- Collected data -

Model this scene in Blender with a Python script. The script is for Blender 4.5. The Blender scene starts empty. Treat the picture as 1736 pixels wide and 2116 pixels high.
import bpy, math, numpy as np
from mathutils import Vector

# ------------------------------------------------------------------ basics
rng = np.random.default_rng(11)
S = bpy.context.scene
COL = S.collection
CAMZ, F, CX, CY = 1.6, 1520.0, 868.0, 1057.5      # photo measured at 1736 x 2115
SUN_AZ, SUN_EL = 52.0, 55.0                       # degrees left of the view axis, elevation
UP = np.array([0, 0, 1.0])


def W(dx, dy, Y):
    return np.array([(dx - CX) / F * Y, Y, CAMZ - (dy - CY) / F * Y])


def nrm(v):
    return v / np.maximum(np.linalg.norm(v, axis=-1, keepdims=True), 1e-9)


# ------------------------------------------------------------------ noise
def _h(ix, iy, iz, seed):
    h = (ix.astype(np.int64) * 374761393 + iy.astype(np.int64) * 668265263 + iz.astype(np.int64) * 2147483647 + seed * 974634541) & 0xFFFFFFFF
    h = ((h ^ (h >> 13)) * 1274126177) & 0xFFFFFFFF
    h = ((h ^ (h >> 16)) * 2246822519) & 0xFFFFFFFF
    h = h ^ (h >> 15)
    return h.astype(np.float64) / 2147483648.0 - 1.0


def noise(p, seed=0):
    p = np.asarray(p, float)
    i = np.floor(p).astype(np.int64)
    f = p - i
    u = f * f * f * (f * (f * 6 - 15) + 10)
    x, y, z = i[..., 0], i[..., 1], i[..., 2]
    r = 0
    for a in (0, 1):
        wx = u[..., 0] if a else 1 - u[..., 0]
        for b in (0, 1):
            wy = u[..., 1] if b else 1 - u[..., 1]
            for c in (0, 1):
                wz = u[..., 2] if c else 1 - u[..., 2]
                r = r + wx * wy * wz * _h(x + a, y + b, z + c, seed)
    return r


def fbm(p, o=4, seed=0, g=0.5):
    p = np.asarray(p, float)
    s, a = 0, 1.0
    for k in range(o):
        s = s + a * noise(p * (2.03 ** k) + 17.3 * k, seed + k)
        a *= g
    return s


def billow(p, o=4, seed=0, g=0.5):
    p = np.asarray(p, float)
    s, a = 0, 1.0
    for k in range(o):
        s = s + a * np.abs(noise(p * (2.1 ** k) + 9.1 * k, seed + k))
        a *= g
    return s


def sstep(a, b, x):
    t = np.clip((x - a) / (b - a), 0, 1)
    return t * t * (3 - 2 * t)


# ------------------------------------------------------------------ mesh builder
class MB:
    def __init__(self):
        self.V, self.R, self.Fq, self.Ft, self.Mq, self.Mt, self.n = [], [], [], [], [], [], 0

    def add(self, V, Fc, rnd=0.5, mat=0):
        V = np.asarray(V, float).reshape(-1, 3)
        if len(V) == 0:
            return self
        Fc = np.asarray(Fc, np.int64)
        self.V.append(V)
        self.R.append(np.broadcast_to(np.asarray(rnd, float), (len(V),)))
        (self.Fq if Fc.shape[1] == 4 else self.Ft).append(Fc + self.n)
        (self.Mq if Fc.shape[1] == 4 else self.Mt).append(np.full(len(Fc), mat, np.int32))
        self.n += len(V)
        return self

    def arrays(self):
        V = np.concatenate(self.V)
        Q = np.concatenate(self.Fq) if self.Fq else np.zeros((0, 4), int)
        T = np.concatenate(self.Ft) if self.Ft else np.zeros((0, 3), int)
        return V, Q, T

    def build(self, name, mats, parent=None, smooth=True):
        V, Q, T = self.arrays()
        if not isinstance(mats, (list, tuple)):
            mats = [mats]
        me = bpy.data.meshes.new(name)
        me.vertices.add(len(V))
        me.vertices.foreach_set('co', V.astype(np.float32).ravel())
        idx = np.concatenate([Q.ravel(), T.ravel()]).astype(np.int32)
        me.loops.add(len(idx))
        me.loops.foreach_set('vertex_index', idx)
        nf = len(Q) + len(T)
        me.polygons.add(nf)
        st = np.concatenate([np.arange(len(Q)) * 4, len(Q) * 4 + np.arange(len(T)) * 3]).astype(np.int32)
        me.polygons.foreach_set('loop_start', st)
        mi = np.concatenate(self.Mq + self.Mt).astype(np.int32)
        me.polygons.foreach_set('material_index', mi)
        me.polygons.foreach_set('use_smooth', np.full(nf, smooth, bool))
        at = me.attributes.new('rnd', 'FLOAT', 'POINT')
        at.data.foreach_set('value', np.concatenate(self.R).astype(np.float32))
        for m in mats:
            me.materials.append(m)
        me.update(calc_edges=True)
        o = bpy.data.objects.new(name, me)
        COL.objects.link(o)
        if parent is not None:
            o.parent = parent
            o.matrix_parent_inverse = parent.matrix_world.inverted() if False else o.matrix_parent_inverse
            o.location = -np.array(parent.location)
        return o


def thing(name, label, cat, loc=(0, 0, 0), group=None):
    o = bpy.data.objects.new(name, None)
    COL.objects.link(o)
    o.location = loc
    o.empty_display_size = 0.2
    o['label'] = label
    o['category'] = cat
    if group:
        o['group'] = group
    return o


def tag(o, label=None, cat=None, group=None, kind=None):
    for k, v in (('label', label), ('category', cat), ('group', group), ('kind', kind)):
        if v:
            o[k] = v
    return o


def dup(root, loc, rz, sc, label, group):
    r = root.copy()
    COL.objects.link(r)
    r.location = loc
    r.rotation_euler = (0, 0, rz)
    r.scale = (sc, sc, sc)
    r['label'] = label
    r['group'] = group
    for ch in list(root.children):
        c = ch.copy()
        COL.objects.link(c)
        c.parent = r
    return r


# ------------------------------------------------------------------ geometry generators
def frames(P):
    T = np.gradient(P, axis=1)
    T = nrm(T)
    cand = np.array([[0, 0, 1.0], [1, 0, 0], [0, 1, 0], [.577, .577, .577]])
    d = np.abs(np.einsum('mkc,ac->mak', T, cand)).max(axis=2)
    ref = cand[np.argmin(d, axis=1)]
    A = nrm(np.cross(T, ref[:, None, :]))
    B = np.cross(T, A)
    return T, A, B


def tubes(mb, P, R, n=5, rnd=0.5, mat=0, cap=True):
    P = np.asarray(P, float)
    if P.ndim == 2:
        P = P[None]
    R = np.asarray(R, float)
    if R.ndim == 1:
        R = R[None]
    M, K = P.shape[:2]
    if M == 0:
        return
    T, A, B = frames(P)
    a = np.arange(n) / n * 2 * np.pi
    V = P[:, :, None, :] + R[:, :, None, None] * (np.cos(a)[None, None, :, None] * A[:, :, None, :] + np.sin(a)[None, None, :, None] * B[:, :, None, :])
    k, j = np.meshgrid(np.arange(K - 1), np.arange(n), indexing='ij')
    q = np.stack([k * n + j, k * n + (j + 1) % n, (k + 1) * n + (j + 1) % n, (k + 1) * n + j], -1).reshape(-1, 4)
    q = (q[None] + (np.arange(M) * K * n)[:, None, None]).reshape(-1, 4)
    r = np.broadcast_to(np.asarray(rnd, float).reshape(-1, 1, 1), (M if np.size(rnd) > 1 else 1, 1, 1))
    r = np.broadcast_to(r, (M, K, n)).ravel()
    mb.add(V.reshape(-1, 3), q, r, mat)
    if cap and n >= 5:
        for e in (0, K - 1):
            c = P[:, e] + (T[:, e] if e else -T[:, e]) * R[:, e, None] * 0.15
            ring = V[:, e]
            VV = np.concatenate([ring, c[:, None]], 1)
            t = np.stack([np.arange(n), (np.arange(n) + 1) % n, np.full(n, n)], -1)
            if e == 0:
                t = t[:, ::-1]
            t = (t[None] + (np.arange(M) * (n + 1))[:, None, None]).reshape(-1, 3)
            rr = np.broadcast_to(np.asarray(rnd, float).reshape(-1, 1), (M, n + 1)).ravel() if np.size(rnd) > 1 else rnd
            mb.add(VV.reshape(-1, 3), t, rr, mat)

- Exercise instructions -
Your task is to quote the lines above, beginning with the first and ending with the one that holds "from mathutils import Vector".

- Task output -
Model this scene in Blender with a Python script. The script is for Blender 4.5. The Blender scene starts empty. Treat the picture as 1736 pixels wide and 2116 pixels high.
import bpy, math, numpy as np
from mathutils import Vector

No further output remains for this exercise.